Another day I’ll talk about where my company fits into all this, but we have quite a few inroads to this growing wonderful community of entrepreneurs.

And heaven knows, the world needs it!

Discussion

5 thoughts on “The Algae Story

  1. It seems to me that a majority of the corn fields from where I come from (Nebraska) are used to produce feed for cattle. If those fields were replaced by ponds, either a replacement for cattle feed would be required or a synthetic bioengineered meat would need to be invented to satisfy America’s taste for beef. Would a better system be a closed algae generator?
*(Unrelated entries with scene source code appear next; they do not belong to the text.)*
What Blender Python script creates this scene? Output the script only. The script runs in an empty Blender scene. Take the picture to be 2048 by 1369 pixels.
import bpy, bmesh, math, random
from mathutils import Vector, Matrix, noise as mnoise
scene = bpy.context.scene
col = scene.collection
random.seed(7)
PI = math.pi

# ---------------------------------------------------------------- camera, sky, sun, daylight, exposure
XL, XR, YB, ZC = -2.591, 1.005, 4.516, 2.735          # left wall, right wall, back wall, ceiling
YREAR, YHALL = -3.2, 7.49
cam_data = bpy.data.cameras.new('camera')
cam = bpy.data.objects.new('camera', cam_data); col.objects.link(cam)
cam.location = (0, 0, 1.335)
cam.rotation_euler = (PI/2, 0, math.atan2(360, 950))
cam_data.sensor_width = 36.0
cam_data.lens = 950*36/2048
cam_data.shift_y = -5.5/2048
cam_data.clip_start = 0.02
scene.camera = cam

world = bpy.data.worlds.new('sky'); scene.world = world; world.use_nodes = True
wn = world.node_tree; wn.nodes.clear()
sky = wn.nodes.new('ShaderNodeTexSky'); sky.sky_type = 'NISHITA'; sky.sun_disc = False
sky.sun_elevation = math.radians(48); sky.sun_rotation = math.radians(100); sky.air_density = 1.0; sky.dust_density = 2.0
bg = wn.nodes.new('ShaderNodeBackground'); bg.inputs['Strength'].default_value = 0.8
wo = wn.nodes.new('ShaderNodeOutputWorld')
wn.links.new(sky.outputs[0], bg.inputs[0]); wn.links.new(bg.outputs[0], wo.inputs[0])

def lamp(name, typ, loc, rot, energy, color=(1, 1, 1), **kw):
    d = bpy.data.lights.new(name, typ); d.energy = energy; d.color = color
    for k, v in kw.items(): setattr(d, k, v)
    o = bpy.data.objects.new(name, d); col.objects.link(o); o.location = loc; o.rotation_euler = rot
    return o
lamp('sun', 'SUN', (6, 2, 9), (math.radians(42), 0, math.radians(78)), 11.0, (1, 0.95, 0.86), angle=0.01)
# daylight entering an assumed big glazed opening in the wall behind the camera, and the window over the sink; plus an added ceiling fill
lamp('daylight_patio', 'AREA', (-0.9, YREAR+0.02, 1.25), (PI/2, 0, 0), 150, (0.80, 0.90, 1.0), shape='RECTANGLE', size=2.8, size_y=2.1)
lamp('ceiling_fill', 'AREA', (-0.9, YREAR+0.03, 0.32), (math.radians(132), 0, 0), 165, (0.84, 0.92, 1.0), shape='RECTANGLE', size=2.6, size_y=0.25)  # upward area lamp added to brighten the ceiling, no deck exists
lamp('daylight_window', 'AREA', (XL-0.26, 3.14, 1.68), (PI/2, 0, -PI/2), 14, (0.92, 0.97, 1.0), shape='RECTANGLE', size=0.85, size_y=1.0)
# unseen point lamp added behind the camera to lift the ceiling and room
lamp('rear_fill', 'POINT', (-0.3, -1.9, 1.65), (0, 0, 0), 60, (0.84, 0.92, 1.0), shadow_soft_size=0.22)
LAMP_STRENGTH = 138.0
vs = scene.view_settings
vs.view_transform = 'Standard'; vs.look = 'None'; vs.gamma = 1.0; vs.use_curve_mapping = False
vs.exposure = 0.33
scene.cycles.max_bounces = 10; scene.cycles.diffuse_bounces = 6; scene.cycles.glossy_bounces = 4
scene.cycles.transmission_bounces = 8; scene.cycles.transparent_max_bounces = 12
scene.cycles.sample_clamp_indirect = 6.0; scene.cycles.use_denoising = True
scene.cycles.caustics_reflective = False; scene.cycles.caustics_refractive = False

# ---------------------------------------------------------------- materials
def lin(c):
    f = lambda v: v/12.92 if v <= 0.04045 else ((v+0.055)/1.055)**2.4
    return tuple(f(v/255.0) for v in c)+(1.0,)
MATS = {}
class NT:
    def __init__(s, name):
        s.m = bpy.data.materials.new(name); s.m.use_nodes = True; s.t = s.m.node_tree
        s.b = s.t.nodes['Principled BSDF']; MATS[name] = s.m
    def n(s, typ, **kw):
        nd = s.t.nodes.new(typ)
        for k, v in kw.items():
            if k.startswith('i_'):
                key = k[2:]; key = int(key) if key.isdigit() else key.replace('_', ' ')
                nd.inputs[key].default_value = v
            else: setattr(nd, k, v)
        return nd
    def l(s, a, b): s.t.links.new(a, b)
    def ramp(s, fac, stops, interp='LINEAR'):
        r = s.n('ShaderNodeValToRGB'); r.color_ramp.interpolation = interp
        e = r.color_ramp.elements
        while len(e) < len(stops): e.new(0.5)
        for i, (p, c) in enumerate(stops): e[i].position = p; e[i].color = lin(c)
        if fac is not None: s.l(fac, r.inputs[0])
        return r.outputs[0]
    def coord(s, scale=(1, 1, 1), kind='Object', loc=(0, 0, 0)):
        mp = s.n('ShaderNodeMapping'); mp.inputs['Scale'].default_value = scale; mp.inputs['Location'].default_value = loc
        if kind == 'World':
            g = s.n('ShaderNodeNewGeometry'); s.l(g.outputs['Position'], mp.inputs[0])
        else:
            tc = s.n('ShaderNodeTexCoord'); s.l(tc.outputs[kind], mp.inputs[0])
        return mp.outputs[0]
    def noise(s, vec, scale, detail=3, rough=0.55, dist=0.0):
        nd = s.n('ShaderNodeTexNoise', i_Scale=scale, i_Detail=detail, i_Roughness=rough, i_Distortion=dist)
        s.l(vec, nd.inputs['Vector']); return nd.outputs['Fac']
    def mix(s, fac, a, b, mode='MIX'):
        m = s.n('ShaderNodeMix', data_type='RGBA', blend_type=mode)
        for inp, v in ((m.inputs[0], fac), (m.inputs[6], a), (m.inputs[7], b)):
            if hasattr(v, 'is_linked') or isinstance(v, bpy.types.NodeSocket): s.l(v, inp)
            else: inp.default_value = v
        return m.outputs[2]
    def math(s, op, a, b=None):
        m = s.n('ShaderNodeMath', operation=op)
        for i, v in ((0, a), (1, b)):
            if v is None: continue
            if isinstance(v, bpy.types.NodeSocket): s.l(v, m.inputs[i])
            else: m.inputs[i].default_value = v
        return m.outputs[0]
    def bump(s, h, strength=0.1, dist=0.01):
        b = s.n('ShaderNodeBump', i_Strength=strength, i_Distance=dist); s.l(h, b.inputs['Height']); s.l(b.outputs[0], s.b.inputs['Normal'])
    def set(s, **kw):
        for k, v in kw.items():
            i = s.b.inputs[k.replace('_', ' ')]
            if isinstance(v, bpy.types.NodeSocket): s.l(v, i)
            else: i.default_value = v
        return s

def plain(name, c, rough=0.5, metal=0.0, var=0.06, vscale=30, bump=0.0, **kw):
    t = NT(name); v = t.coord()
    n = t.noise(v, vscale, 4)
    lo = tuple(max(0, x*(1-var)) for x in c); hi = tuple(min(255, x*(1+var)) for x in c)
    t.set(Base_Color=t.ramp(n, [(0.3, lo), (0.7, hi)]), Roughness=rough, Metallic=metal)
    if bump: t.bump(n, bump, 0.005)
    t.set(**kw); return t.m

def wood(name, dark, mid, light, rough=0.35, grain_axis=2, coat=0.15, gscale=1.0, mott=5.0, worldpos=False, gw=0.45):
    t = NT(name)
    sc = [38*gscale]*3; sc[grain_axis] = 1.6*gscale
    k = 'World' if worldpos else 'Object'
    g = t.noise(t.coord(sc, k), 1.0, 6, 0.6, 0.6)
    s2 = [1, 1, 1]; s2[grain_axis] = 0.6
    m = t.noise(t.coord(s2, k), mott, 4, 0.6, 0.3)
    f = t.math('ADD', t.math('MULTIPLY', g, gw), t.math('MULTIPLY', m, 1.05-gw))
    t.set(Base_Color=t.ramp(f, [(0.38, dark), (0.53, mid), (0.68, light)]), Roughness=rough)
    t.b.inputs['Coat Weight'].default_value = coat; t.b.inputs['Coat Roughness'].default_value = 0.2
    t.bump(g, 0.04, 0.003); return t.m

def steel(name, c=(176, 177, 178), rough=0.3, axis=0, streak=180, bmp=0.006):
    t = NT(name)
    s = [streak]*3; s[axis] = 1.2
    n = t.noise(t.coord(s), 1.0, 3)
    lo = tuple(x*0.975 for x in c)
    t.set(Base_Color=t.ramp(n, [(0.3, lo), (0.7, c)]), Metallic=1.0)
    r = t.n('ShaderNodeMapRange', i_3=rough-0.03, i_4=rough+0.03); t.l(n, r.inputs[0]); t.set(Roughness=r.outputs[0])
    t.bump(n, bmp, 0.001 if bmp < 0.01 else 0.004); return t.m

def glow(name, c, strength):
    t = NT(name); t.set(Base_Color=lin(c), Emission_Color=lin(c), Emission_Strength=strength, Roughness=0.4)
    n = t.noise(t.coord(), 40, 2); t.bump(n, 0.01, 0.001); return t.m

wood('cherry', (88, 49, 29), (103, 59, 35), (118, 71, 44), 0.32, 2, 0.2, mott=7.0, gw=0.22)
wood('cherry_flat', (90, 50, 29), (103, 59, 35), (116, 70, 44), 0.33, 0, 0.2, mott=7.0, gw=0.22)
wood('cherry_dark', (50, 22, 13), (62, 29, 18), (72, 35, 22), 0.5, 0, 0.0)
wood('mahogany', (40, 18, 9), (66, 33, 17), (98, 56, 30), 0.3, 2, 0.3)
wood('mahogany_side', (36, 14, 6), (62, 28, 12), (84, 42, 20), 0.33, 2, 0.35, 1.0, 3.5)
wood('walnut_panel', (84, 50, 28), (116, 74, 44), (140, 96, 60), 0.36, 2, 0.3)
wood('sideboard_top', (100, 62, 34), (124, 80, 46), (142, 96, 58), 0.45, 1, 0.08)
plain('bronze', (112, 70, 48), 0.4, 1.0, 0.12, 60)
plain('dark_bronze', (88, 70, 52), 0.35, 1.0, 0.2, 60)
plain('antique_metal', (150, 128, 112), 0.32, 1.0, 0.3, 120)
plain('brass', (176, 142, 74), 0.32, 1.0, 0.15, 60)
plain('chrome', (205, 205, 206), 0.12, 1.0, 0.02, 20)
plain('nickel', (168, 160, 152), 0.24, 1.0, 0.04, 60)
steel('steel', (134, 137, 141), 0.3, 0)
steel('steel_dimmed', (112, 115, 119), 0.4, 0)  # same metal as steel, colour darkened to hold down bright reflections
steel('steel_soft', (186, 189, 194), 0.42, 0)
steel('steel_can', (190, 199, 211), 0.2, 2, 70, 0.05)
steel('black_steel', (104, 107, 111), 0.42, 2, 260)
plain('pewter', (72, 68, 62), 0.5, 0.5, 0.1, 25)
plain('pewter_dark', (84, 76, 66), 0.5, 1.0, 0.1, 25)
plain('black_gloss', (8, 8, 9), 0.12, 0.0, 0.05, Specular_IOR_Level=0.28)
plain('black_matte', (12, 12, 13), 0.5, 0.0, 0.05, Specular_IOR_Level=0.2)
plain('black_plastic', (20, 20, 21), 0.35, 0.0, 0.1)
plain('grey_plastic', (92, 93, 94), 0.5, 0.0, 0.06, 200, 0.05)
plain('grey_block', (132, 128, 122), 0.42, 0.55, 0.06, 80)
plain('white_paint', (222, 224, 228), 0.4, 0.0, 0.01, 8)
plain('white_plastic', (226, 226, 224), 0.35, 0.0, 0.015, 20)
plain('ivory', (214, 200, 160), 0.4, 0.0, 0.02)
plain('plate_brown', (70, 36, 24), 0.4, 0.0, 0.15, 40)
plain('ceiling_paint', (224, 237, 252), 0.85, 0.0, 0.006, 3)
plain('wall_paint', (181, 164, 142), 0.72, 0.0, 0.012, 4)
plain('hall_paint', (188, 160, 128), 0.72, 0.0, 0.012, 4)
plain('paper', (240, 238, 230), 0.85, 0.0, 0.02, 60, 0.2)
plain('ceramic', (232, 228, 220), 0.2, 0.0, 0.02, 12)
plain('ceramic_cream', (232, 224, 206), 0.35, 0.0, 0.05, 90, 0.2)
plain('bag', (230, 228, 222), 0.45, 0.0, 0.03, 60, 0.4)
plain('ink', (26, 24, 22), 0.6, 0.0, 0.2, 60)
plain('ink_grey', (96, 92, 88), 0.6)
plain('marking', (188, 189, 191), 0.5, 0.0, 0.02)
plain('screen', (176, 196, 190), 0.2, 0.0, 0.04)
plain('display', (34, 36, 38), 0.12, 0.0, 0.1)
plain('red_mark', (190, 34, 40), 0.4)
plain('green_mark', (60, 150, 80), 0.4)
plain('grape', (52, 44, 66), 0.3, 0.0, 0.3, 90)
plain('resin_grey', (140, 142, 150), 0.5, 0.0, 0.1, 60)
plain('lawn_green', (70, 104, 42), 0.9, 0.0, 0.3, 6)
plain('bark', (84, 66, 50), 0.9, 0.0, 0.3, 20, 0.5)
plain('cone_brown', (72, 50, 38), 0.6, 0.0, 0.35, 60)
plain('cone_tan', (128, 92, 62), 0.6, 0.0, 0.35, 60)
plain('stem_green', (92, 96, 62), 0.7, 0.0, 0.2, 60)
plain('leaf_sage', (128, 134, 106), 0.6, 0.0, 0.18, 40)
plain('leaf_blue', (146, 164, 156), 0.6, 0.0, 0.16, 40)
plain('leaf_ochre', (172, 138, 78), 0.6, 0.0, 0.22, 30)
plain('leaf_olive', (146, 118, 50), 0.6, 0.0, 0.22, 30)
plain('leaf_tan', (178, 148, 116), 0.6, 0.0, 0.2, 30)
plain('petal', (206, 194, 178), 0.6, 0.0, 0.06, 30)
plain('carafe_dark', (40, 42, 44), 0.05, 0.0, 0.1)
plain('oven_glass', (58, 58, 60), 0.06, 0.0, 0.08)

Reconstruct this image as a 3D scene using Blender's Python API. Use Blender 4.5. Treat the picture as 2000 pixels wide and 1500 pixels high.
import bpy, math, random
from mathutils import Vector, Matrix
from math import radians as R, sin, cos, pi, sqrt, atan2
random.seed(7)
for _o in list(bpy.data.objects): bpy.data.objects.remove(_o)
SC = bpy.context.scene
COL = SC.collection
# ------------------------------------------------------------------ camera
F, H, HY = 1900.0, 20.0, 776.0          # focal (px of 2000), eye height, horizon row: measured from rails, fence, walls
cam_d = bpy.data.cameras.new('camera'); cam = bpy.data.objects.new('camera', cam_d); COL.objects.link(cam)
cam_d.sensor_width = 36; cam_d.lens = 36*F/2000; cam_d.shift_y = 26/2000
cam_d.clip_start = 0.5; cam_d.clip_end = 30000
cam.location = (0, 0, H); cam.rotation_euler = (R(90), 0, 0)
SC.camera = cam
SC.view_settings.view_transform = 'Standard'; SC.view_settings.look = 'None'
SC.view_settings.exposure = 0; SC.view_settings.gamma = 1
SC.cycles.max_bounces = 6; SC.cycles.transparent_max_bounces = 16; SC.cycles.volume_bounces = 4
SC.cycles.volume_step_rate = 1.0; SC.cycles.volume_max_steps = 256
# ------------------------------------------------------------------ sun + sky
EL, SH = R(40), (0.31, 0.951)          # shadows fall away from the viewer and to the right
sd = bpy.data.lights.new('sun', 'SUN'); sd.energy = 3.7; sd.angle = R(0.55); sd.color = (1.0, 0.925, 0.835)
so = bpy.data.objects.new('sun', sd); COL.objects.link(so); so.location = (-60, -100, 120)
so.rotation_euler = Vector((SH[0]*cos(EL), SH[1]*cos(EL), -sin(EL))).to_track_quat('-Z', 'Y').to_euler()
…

However, as you have pointed out this would be expensive and so would be the extraction system.

    Mike Cliffton

    Posted by Mike Cliffton | January 22, 2014, 9:06 pm
    • A great deal of corn and soy is used for producing biodiesel. Yes, it’s most likely we’d put new algae farms on land that is less arable, but algae is potentially a better energy producer than corn or soy.

      There are indeed two camps — ponds vs. closed reactors. Each has advantages and disadvantages. Both are commercial now.